Women in Iran Are Fighting for Their Freedom, and This Imam in Texas Is FURIOUS

GURPS

INGSOC
PREMO Member
Qadhi said that he received a question from one of his followers, a high-school girl: “Is it true that our religion forces the women to wear the hijab? Can an Islamic government have this right? Shouldn’t worship be done freely?” Qadhi responded by warning about getting involved in hypothetical issues that are far beyond our own responsibility: “I am not responsible for something happening five thousand miles away.” He then launched into a lengthy critique of Western secularism, comparing it unfavorably to Islamic law, and argued that all countries, including those in the secular West, enforce codes of morality; they just differ in their content.

On that basis, Qadhi then advanced a curious argument: “Even in the West,” he explained, “there are laws against indecency, and there are moral prescriptions about what one can and should and must wear.” He added: “If you show certain parts of the body, and if you show certain organs of your body, you shall be fined, and if you continue to do so, you shall go to jail. Now, the issue therefore is not over, Can the state control what you can or cannot show. The issue is, How much can you show? So some Middle Eastern countries might have a lot more. And, uh, here in America, it is a lot less. But the notion of the state telling you a minimal amount that you can wear, that is pretty much universal.”
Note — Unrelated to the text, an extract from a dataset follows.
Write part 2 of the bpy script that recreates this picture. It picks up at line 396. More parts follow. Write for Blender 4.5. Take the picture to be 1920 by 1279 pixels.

That’s true as far as it goes, but Qadhi is ignoring the fact that women have received draconian and disproportionate sentences for not wearing the hijab, and 22-year-old Mahsa Amini was killed in police custody after being arrested for not wearing her hijab properly in the eyes of the security forces. That already takes the protests in Iran far beyond any question of the right of the state to make laws regarding public indecency. Nor is brutality against Muslim women who dare not to wear the hijab limited to Iran. Aqsa Parvez’s Muslim father choked her to death with her hijab after she refused to wear it. Amina Muse Ali was a Christian woman in Somalia whom Muslims murdered because she wasn’t wearing a hijab. Forty women were murdered in Iraq in 2007 for not wearing the hijab. Alya Al-Safar’s Muslim cousin threatened to kill her and harm her family because she stopped wearing the hijab in Britain. Amira Osman Hamid faced whipping in Sudan for refusing to wear the hijab. An Egyptian girl, also named Amira, committed suicide after being brutalized by her family for refusing to wear the hijab. Muslim and non-Muslim teachers at the Islamic College of South Australia were told they had to wear the hijab or be fired. Women in Chechnya were shot with paintballs by police because they weren’t wearing hijab. Other women in Chechnya were threatened by men with automatic rifles for not wearing hijab.